* _WHAT YOU SHOULD DO_
Quote verbatim the span of lines that begins the listing below and closes with the line containing "return t * t * (3 - 2 * t)".

** Begin DATA SUPPLIED **

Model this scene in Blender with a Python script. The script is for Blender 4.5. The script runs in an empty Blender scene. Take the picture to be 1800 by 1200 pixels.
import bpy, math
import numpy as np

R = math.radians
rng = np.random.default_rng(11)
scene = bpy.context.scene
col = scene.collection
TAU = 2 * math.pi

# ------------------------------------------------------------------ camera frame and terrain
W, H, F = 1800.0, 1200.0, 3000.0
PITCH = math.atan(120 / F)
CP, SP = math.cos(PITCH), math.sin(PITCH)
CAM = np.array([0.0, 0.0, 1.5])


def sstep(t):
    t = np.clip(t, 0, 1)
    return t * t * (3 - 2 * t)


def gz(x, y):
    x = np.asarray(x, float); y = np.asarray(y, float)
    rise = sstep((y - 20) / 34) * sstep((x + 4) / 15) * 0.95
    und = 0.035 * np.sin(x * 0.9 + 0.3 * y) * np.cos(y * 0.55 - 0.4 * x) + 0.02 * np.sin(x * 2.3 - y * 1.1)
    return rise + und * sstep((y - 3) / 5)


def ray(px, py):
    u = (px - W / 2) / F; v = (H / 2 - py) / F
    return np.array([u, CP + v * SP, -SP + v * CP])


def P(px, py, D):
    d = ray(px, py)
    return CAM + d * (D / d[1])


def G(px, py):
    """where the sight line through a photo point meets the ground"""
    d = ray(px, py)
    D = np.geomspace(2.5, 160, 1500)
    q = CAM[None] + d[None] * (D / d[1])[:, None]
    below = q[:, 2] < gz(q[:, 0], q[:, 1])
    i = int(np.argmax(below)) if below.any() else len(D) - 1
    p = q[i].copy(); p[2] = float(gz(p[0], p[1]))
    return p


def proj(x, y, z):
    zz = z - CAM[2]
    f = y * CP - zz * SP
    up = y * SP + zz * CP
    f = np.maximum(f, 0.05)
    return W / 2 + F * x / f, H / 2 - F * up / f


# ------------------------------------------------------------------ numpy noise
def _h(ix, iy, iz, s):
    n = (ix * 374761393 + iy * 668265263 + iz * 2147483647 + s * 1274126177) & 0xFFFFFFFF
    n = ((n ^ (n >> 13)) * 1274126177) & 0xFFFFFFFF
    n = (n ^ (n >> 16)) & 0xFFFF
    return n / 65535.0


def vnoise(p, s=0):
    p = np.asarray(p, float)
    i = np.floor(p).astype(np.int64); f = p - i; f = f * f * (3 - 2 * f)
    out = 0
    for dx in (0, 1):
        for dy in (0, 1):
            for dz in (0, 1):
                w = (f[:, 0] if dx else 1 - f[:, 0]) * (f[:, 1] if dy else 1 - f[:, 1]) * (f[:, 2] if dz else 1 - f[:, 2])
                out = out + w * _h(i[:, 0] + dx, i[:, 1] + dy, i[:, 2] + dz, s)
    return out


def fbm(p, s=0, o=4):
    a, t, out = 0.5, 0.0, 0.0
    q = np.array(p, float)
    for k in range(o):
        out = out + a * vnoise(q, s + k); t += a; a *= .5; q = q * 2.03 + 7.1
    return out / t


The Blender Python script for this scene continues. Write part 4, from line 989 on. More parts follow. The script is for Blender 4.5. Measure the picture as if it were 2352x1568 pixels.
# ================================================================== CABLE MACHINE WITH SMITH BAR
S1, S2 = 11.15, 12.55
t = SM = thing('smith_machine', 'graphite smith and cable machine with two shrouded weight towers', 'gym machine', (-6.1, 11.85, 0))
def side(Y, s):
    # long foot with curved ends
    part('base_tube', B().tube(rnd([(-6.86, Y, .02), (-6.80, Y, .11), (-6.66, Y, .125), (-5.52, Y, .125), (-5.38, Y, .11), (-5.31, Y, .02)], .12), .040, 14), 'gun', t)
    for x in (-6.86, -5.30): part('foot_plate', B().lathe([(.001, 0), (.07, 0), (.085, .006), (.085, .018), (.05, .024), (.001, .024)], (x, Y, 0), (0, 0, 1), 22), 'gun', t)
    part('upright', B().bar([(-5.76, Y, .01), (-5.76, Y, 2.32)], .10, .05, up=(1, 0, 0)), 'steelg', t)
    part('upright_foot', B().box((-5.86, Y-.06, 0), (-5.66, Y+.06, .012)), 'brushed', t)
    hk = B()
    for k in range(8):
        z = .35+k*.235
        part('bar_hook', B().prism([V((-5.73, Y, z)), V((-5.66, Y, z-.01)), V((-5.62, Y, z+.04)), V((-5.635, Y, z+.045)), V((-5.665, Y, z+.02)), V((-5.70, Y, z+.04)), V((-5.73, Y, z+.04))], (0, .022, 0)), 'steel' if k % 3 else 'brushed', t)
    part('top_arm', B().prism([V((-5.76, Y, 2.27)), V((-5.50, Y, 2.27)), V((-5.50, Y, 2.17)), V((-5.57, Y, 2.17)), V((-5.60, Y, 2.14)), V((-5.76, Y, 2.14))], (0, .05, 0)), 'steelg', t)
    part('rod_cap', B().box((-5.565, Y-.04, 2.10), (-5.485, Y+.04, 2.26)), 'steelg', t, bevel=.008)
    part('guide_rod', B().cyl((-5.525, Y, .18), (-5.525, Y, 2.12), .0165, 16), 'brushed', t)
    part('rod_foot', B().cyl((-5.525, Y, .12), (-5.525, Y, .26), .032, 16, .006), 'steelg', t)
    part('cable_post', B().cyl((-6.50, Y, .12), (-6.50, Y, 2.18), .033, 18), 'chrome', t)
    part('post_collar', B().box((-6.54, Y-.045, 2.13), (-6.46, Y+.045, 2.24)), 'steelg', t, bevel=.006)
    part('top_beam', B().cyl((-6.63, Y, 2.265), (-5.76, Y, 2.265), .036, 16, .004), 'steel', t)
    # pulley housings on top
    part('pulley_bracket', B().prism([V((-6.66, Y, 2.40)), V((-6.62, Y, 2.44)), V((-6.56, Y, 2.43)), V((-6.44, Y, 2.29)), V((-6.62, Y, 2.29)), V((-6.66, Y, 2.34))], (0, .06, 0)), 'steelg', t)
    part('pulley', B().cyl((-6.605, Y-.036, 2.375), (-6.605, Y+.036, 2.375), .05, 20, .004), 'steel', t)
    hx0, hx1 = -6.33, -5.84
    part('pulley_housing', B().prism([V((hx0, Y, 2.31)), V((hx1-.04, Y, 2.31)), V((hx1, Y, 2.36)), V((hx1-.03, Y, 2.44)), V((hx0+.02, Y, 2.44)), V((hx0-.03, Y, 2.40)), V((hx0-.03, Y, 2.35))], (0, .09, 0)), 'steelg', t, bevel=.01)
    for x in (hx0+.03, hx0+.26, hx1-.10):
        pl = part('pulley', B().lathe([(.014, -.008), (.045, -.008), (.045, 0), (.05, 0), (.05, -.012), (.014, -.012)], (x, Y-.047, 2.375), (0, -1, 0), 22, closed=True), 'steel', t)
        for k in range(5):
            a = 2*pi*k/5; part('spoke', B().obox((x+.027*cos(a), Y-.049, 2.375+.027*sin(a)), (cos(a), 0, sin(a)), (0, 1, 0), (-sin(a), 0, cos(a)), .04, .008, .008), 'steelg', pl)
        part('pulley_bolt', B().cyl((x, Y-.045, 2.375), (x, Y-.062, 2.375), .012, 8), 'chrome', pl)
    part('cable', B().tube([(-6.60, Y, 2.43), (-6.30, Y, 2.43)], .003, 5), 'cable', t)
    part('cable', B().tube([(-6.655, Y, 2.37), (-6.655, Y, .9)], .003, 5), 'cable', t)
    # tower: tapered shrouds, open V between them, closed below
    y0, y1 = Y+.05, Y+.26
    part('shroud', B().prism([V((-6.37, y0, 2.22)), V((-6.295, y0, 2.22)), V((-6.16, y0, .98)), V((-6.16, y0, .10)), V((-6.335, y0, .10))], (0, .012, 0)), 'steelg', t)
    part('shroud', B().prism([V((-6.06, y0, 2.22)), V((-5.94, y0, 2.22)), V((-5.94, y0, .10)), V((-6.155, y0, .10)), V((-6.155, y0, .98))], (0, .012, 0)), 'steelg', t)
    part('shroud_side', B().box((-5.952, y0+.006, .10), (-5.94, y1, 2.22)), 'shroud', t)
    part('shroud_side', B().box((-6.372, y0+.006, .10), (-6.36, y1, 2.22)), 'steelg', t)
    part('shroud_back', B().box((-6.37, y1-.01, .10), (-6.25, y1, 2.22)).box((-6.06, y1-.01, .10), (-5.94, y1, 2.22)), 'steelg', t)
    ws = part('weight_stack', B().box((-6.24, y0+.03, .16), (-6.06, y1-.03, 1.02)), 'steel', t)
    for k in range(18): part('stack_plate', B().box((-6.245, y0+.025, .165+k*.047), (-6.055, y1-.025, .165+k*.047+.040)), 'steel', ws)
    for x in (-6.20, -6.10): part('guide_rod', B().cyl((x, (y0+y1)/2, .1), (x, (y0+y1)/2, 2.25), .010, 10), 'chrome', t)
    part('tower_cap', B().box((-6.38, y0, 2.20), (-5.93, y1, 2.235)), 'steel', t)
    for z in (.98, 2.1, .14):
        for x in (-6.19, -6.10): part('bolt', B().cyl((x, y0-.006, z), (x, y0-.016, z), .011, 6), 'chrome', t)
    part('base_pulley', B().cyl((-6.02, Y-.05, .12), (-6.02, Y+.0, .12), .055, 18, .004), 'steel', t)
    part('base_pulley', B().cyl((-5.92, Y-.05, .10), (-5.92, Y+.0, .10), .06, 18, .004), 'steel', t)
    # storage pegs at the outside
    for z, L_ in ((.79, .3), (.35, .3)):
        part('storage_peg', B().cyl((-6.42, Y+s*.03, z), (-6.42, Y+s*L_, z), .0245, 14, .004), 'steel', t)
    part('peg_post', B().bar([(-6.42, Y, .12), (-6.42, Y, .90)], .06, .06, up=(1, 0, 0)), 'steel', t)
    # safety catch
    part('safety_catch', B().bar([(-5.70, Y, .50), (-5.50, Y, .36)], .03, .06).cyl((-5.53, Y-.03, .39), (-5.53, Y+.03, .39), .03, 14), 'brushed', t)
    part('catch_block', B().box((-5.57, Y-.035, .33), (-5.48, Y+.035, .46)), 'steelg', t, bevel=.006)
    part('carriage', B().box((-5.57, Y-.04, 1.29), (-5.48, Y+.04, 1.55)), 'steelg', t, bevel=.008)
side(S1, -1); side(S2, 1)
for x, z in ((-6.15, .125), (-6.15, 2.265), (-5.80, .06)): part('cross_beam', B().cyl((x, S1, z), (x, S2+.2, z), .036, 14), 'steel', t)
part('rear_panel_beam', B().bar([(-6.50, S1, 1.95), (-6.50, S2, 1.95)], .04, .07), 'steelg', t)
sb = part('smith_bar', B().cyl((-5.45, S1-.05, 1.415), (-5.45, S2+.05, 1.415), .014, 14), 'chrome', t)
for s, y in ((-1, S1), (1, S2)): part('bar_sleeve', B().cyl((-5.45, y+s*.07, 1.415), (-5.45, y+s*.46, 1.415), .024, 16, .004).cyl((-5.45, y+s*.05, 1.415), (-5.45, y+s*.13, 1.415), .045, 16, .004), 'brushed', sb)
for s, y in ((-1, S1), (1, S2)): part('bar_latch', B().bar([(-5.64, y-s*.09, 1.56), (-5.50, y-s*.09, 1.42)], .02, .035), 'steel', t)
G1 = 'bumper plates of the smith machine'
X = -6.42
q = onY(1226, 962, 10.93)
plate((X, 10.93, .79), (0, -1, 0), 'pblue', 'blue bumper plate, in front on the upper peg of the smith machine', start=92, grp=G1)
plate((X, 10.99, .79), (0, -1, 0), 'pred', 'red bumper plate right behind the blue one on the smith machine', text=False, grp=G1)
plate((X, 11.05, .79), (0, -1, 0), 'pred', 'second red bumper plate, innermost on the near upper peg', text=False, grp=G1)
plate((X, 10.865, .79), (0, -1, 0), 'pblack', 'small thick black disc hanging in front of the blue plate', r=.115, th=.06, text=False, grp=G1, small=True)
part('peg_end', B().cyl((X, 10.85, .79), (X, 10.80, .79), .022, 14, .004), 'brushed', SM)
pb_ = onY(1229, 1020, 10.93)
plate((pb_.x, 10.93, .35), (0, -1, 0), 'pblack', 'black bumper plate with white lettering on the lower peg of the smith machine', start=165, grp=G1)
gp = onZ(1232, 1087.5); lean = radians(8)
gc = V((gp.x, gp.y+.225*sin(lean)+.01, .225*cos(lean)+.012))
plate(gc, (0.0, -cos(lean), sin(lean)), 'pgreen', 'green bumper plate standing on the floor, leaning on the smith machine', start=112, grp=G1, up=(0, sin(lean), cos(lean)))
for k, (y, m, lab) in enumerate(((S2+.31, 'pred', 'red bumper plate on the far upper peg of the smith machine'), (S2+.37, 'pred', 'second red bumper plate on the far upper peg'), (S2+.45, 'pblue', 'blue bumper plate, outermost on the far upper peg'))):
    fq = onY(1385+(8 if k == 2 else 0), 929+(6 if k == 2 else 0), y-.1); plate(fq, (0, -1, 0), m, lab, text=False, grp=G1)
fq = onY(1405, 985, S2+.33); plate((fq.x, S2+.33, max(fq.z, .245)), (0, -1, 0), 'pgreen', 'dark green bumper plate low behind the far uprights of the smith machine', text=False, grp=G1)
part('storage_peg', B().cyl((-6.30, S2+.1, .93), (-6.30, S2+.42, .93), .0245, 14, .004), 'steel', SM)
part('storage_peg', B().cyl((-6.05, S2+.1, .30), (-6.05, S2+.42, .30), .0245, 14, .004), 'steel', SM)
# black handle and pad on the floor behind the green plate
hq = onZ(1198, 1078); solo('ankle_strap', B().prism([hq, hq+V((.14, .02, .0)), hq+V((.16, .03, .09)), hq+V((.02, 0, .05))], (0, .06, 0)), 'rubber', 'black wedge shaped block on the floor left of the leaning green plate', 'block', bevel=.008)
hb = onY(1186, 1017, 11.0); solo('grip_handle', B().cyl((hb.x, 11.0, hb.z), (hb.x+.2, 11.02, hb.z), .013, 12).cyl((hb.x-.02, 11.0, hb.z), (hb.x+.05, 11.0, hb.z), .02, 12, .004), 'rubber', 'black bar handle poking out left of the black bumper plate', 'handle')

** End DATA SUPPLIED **

* _WORKED SOLUTION_
Model this scene in Blender with a Python script. The script is for Blender 4.5. The script runs in an empty Blender scene. Take the picture to be 1800 by 1200 pixels.
import bpy, math
import numpy as np

R = math.radians
rng = np.random.default_rng(11)
scene = bpy.context.scene
col = scene.collection
TAU = 2 * math.pi

# ------------------------------------------------------------------ camera frame and terrain
W, H, F = 1800.0, 1200.0, 3000.0
PITCH = math.atan(120 / F)
CP, SP = math.cos(PITCH), math.sin(PITCH)
CAM = np.array([0.0, 0.0, 1.5])


def sstep(t):
    t = np.clip(t, 0, 1)
    return t * t * (3 - 2 * t)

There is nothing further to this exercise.